HMRC wrote off £10.9billion of unpaid tax in 2012 and Tax Research UK claims £120bn is the chasm between what's owed to HMRC and what's collected.

Multi-national tax avoiders were described by an all-party Westminster committee as "nasty" and "immoral".

Even Cameron and Osborne claimed "moral repugnance for aggressive tax avoidance", so why have they not chased the fat cats, or at the very least dumped their Take That CD collections?

Experts estimate that 19 US-owned multinationals pay just 3% on British profits.

It was revealed last week that Amazon paid just £4.2m in UK tax last year, despite selling goods worth £4.3bn.

Over the last four years Amazon has generated £23bn in British sales but in 10 years has paid just over £10m in tax.

Google, Facebook, Apple, Ikea, eBay, Caffe Nero and Asda all make fortunes in the UK and pay a pittance in tax.

They're doing nothing illegal, so forget calls for a boycott.

Consumer pressure may have persuaded Starbucks to stump up for the first time in five years but it's high time government closed the loopholes that make such scams legal.

And if it's true that every £1 spent chasing tax dodgers brings £60 into HMRC coffers, which idiot thought it made sense to chop tens of thousands of tax office jobs?

No doubt we'll be told these powers will be used only in extreme cases, but if you actually believe they will stop at 17,000 people then you must still believe Elvis is alive.

And who would be next through that banking stable door?
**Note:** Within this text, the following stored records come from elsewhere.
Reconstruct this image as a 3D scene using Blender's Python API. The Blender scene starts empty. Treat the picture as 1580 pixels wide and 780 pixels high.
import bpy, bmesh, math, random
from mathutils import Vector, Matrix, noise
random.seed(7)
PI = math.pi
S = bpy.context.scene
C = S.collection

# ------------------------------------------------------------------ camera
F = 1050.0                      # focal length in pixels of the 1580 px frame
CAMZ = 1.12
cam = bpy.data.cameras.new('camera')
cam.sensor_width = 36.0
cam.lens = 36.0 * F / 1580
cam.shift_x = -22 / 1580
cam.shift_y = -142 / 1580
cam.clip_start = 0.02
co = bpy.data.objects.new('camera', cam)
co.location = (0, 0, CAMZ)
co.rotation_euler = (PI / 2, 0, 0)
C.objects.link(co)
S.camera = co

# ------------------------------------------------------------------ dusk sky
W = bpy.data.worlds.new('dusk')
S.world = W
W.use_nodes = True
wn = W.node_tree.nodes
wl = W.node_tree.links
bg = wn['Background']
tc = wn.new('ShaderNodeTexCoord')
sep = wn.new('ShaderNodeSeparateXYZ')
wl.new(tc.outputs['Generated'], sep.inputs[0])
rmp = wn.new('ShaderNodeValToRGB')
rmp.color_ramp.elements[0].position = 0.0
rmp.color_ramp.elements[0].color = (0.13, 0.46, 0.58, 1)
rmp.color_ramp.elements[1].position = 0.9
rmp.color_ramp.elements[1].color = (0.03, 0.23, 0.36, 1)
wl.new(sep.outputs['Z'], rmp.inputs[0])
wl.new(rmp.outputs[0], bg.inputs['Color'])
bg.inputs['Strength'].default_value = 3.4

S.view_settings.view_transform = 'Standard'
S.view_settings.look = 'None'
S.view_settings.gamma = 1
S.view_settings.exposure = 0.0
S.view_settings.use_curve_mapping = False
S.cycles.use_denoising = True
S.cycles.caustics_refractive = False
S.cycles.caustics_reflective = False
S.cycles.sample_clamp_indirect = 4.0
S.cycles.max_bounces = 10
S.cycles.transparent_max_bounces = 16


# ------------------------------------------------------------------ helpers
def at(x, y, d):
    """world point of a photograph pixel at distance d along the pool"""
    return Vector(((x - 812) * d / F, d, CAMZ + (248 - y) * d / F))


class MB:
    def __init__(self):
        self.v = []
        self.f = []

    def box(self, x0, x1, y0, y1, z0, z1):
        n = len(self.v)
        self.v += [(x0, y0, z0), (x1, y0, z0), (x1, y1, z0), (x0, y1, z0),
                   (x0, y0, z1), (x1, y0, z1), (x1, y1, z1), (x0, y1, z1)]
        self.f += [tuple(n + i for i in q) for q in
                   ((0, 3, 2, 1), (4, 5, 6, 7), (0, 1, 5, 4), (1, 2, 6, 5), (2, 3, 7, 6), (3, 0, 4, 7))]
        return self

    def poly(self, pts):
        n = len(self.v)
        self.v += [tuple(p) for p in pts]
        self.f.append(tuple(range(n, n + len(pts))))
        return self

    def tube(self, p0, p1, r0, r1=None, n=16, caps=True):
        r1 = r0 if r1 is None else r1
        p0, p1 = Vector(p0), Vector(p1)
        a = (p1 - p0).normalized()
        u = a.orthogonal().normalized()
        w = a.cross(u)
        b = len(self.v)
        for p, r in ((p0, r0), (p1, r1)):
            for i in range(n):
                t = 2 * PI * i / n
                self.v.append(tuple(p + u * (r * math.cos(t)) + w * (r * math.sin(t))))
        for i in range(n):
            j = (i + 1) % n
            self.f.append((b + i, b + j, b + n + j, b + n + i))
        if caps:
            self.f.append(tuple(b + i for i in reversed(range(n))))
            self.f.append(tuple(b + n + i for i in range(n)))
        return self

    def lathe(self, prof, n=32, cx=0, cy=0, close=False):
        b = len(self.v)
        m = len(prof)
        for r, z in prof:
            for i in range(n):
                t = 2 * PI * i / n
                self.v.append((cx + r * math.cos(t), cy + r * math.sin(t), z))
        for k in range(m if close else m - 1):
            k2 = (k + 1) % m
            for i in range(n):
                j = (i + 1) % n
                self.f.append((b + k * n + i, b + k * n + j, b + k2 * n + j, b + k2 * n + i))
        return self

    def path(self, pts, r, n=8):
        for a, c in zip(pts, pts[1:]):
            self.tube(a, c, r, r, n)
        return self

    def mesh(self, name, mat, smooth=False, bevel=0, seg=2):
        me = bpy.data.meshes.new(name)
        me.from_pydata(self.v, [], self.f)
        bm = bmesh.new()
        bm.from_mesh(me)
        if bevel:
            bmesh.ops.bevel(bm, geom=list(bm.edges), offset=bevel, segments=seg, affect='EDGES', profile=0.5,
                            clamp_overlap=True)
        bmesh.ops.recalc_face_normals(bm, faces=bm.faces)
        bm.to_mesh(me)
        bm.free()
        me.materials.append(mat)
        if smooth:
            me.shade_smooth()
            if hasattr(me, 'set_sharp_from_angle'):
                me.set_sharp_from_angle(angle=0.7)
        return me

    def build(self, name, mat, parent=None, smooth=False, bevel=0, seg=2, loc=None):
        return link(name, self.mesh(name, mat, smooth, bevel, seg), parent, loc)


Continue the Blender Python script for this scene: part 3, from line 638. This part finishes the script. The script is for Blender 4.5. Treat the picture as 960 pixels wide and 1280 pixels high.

Cypriot-style government bank raids? Local councils looking for council tax?

As the all-party Treasury Select Committee says: "This policy is highly dependent on HMRC's ability accurately to determine which taxpayers owe money and what amounts they owe, an ability not always demonstrated in the past."

That's putting it mildly. HMRC admit that millions of people are routinely charged the wrong amount of tax, so just imagine the chaos with free access to our bank accounts.

HMRC would effectively become judge and jury and sheriff's officer, with the burden of proof passing from them to the citizen.

Whatever happened to being innocent until proven guilty?

If the taxman believes money is owed by someone who is refusing to pay, do what everybody else has to do and take legal action.

At the moment you need a court order to seize money from bank accounts. Scrapping that requirement could also return the Revenue to preferred creditor status in any bankruptcy proceedings, an entitlement they lost in 2003.

It's another example of them becoming almost an extension of government, having already tracked down a whistle-blowing employee by using powers that were meant to catch terrorists.

The employee exposed HMRC's multi-million pound "sweetheart" deal with investment bank Goldman Sachs.

Don't expect them to be such sweethearts when it's your bank account they're raiding.

GOBBY Jeremy Clarkson used the 'N' word last month on Top Gear. The BBC did not sack or suspend him for his umpteenth gaff. He got another smack on the wrist.

Last week, veteran Devon radio DJ David Lowe, 68, played an 82-year-old version of The Sun Has Got His Hat On — not knowing it featured the racial slur. He was sacked after ONE bitter listener complained.

Don't you just love the PC-handcuffed Beeb's double standards?